Greifswald und die Konsequenzen
Auch in der Greifswalder Innenstadt sind nach der alten Regelung elf verkaufsoffene Sonntage im Jahr möglich. Dies wurde in der Vergangenheit aber kaum genutzt. Stattdessen organisiert der Innenstadtverein mehrmals im Jahr Samstage mit erweiterten Öffnungszeiten als sogenanntes “Mitternachtsshopping”.
Die Konsequenzen des gestrigen Urteils stehen noch nicht fest, da eine Revision vor dem Bundesverwaltungsgericht in Leipzig möglich ist. Das Urteil ist also noch nicht rechtskräftig – vorerst bleibt es bei den bisherigen Sonntagsöffnungszeiten.
Kommentar von Sandro Teuber
Zwei Feststellungen vorab: Wir leben in einer säkularisierten Gesellschaft zum einen, zum anderen das System unter dem wir leben ist der Kapitalismus. Unter diesen Grundannahmen fällt es unheimlich schwer solch ein Urteil zu verstehen. Die Menschen in einem freien Land sollten die Freiheit haben ihre Geschäfte zu öffnen wann sie es für richtig halten.
Die Kirche spricht davon, dass der Sonntag als arbeitsfreier Tag die Tendenz der Ökonomisierung aller Lebensbereiche verhindere. Da hat die Kirche leider die letzten 100 Jahre verpasst. Es sind bereits alle Lebensbereiche ökonomisiert. Ein Haushalt wird wie ein Wirtschaftsbetrieb verwaltet, Kinder müssen Zielkriterien erreichen und sich “durchsetzen”. Nicht, dass ich das befürworte, aber so ist meiner Meinung nach die Realität.
Ein Einkauf am Sonntag hat Vorteile für viele Menschen in dieser Region. Zum einen für die, die 6 Tage die Woche arbeiten müssen und so mal in Ruhe ihre Wocheneinkaufe machen können. Für uns Studenten, die ewig verplant, das Mehl zum Backen vergessen haben und natürlich die tausenden Touristen, die eine solche Freiheit sehr zu schätzen wissen.
Natürlich brauchen wir Menschen einen oder mehrere Ruhetage. Aber es kann doch nicht sein, dass die Kirche diktiert welcher es sein solle. Was wir brauchen sind Arbeitgeber, die gemeinsam mit ihren Mitarbeitern gesundheitlich positive Rahmenbedingungen schaffen. Sprich wir brauchen ein anderes Verhältnis Arbeitgeber und -nehmer und nicht das pochen auf Jahrtausende alte Traditionen.

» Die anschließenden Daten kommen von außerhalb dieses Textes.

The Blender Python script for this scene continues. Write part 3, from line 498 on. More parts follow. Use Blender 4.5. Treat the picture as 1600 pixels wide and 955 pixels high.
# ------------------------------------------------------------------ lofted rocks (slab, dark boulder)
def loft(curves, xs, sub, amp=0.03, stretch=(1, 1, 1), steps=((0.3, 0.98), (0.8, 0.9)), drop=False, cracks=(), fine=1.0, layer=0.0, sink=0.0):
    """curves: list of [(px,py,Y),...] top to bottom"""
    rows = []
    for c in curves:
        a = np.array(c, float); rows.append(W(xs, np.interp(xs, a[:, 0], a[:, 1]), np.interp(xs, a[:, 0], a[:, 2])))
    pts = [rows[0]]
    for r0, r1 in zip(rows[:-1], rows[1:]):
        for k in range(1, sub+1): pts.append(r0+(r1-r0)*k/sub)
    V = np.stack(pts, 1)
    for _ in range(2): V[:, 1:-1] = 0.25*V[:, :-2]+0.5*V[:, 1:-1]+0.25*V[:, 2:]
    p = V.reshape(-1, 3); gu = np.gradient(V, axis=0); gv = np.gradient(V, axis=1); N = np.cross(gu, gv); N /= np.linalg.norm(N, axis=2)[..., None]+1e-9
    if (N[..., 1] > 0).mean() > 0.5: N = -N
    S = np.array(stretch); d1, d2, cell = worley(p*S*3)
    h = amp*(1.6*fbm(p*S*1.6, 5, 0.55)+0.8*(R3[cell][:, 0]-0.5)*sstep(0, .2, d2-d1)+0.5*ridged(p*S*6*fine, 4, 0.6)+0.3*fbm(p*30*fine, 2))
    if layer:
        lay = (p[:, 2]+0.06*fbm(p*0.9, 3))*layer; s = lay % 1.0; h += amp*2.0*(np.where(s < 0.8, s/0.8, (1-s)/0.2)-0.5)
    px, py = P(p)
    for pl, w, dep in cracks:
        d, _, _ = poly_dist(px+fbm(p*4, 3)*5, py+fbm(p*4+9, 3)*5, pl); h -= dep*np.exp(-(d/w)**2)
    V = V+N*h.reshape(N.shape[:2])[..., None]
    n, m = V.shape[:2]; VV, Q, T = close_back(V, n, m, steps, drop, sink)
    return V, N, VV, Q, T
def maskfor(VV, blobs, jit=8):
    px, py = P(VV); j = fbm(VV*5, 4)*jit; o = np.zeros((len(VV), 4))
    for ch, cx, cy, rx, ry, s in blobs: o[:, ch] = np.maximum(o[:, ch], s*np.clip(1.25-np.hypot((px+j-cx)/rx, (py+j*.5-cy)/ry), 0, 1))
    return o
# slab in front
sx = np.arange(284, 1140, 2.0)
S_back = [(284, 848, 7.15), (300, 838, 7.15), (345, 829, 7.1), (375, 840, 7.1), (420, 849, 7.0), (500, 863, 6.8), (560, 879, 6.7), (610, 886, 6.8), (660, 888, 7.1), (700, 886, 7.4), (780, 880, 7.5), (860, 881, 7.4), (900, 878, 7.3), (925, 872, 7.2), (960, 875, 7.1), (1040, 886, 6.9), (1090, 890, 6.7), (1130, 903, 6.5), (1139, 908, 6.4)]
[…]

Niemand wird gezwungen sein Geschäft an einem Sonntag zu öffnen. Genau dort beginnt der Knackpunkt. Wir sind nicht gezwungen zu öffnen, sondern gezwungen zu arbeiten. Um ein Einkommen zu haben müssen wir uns der Arbeitswelt beugen und uns zu ihren Konditionen “beschäftigen” lassen. Hier ist die Krux. Hier sollten Kirchen und Gewerkschaften ansetzen. Wir müssen weg von der Knechtschaft durch die Arbeitgeber hin zur Einstellung, dass ein Arbeitgeber ein lebensfreundliches Umfeld für seinen Mitarbeiter zu schaffen hat. Wir brauchen Arbeitgeber, die ihre Angestellten als ganzen vollwertigen Menschen anerkennen und als solchen beschäftigen.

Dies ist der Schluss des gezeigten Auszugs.